Ergenekon davalarında savcıların ne kadar fiyakalı olduklarını hep beraber gördük. Cakalarından yanlarına yaklaşılmıyordu. Hatta bir kıdemli savcı savcıların ortak alanlarında bile ne kadar \”diğer savcılardan\” “üstün” tavırlarla davrandıklarına dikkat çekmişti. Bir makam arabası bile insanın duruşunu değiştiriyor.
Saf bir türüz ama bir ayrıcalık olunca hemen algılıyoruz. Bu bir kalem olabilir, bir telefon, bir giysi. Ve zaten evrimsel yarışta bu küçük farklar ile öne çıkma dürtümüz de maşallah gelişmiş mi gelişmiş!
İki maymun ile yapılan deneyin videosunu hepimiz görmüşüzdür. Birine muz diğerine daha az cazip bir gıda ver, hemen tavır koyuyor muzu alamayan maymun. Demek ki hem eşitlik istemek hem de öne çıkmak genlerimizde yazılmış dürtüler.
Kul işi hukuka gelince, hukuku yapanlar meydan bulunca hemen hukuk denileni kendi lehine çekecekler. Öyle de oluyor zaten “arabuluculuk” olayı ki, hukukun esası ülkemizde “avukatların işi” olarak hukuksallaştırılmadı mı? Esasen konudan anlayan insanların yapması gereken bir şey ara-bulmak.
Tarihe bakınca ortaçağda hayvanların sıkça “yargılandıklarını” görüyoruz. Bir domuz yakılarak ölüme mahkum ediliyor vs. ama latince onu “savunan” bir de avukatı var! Trajikomik değil mi? Bu “alışkanlık” geçen yüzyıla başına kadar devam ediyor. Yani hayvan “hakları” da savunuluyor.
Kibirli ve aptal türümüz önce dini mercilerin örneğin mahsulü talan eden çekirgelerin “lanetlenmesi” kararları ile sonra hukuken “suçlu” bulunmaları gibi işler ile uğraşıyor.
1916 da bir fil ABD de Sparks sirkinde bakıcısının kafasını ezdiği için fil Mary bir vince asılarak idam ediliyor.
Bu yazdıklarımdan bile yola çıkarak internette “hukuk” tarihi konusunda bilgi edinebilirsiniz.
Fiyakalı avukatlar hala “ben çiçeklerin böceklerin avukatıyım” diye beyanlar vermiyorlar mı?

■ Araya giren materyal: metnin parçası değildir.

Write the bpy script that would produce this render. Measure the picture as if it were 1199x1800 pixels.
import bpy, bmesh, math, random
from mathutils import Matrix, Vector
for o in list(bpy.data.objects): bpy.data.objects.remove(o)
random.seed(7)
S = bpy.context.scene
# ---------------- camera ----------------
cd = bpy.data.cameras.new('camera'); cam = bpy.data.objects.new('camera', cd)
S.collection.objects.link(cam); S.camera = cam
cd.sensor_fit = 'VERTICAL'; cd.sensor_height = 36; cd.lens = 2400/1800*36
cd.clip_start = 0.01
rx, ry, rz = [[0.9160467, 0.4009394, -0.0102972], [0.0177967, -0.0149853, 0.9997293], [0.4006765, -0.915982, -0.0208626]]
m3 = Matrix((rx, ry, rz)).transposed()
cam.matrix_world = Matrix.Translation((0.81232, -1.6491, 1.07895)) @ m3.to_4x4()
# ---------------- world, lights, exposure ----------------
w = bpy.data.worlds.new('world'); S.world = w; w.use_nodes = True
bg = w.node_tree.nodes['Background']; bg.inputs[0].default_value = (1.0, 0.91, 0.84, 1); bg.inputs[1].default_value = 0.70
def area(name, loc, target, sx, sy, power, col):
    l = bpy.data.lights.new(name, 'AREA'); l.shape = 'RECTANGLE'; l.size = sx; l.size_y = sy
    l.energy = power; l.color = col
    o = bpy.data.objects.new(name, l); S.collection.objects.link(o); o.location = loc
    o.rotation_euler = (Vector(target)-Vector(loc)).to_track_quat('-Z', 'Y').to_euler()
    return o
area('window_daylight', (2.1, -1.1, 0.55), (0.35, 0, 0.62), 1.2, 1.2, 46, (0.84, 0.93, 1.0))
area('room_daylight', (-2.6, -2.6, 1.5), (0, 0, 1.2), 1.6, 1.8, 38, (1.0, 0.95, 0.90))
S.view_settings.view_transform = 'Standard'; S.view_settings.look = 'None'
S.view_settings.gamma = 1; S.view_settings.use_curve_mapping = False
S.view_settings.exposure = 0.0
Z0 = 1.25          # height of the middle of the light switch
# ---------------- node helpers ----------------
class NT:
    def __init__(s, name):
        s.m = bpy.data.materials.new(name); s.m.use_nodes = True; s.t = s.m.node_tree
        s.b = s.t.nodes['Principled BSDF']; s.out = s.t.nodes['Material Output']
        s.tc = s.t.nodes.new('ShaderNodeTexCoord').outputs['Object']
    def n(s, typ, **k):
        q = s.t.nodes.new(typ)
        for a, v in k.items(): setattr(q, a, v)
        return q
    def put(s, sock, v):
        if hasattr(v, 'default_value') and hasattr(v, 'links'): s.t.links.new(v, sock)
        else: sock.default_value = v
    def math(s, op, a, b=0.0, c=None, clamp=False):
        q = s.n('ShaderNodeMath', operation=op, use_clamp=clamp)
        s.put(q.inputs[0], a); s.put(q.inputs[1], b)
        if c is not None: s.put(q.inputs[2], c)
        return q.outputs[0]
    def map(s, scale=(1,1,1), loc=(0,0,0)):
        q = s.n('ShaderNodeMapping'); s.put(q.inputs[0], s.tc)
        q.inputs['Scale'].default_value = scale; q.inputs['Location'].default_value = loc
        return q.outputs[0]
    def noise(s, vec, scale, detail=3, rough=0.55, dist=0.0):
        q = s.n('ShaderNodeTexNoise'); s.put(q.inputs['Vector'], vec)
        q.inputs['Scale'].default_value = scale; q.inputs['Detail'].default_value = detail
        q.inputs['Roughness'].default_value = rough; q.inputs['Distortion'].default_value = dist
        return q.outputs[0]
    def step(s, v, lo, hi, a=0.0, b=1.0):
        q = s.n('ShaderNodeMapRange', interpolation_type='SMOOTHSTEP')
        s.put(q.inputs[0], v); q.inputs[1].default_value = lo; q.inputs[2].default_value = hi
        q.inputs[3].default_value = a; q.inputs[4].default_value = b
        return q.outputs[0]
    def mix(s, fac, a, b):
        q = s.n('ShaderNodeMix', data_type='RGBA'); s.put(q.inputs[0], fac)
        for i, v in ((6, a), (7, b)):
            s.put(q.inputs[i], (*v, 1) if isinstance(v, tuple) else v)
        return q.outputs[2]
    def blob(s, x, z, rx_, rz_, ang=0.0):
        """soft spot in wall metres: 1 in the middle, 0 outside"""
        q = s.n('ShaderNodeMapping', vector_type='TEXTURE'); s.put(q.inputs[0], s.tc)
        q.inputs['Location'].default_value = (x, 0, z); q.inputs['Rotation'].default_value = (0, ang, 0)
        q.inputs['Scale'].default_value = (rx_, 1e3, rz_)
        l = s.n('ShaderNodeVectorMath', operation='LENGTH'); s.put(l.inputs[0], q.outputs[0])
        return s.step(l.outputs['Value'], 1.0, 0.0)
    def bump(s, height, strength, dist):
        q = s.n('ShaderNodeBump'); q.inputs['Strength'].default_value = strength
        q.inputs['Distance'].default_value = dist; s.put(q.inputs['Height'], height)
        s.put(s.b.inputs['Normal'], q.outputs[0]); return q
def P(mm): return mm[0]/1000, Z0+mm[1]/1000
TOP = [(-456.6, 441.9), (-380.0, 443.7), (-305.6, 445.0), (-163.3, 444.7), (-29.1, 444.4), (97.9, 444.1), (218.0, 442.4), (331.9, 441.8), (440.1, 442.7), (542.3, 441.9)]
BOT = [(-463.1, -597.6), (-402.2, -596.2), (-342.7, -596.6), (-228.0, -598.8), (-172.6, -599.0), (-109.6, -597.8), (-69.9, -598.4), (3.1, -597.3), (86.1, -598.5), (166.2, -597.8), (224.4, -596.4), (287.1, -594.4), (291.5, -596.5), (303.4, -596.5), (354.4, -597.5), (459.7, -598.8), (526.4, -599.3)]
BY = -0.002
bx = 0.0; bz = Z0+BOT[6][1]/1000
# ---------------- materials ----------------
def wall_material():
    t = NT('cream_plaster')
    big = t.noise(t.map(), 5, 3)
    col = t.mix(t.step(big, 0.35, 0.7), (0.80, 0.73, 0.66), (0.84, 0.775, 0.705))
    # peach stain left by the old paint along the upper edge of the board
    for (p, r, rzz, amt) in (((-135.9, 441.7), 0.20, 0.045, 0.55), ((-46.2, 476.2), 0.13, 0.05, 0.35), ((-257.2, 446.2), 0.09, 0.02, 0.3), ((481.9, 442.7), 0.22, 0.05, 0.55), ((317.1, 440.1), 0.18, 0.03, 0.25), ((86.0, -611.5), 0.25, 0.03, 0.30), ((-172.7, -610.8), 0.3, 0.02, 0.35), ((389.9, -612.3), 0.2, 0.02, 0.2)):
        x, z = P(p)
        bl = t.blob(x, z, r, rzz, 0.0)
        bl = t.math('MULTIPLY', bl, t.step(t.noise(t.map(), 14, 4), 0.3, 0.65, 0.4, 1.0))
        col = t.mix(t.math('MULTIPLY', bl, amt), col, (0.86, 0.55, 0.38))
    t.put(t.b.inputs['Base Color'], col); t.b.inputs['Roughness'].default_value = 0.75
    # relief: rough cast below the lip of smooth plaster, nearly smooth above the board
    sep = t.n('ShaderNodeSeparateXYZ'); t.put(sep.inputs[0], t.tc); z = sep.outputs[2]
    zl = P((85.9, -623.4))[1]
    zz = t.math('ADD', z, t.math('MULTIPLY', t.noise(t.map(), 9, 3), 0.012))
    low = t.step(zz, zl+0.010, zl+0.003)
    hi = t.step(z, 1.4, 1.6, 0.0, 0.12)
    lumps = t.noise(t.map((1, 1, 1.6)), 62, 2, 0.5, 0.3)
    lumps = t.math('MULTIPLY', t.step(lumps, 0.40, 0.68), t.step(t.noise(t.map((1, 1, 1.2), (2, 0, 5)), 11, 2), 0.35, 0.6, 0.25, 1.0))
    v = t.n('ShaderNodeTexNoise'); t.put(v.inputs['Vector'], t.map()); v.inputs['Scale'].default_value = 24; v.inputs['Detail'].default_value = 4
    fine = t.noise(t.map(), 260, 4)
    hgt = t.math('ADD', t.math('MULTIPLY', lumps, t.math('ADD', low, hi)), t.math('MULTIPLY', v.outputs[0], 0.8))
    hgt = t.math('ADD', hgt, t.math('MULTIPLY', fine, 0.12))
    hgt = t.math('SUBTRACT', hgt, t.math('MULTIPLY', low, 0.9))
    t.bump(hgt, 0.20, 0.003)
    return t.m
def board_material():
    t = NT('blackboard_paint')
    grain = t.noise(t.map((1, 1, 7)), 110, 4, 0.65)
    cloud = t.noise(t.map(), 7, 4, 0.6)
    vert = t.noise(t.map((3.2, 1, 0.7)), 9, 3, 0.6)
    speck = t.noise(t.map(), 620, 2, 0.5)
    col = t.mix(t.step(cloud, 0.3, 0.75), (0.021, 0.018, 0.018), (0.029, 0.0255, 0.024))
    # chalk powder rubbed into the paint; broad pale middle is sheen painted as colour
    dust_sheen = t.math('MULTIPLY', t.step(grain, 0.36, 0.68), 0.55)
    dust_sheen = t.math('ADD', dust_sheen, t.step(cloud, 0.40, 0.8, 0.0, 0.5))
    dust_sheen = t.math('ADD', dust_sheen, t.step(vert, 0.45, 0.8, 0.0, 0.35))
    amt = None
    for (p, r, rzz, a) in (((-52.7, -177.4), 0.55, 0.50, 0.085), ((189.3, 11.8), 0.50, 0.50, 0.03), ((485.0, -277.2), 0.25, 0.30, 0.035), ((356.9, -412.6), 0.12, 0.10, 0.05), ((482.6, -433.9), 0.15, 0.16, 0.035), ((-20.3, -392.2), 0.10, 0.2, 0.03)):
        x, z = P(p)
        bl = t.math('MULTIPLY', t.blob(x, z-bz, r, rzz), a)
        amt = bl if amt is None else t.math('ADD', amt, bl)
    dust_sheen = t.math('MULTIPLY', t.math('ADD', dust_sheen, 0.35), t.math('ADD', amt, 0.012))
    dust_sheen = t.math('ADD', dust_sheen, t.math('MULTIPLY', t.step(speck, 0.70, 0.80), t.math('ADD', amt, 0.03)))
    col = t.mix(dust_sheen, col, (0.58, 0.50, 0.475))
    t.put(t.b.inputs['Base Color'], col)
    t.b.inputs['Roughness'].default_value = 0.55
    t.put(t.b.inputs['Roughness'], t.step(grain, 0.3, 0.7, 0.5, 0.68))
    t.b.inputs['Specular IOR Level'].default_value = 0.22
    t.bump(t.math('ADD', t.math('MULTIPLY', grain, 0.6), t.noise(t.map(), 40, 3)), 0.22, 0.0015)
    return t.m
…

Hepsi tarihte mi kaldı? Eh, evet son 1994 yılında “ölüme” mahkum edilip ömür boyu hapse çevrilen New Jersey deki köpek Taro 3 yıl yattıktan sonra “affedildi” ve New Jersey eyaletine bir daha girmemek şartı ile yeni sahibine verildi. Suçu: “bir kızın dudağını ısırmak” idi. Benim bilmediğim ne davalar şu an görülüyordur dünyanın çeşitli yerlerinde!
Yani “modaya” göre hukuk oluşuyor. Politikacılar ve bilhassa muhalefettekiler için ek not: Hacı hoca profesör hukukçulara halk pek de güvenmemekte haklı değil mi?
Belki bilim tarihi güncel olarak olan biteni daha rahat anlamanıza yardımcı olur. Çok da fazla karabasana kapılmadan yaşamakta fayda var. Ne demiş eski düşünürler? Mundus vult decipi yani mealen dünya aldatılmak ister. O zaman aldatınız! Zihnimizde küçük akvaryumlar kurarak onun içinde yaşamak istiyoruz ve sonra camında bir çizik olunca da bazılarımız mutsuz oluyorlar. Özetle: o zihnimizdeki akvaryum esasen büyük bir denizin içinde!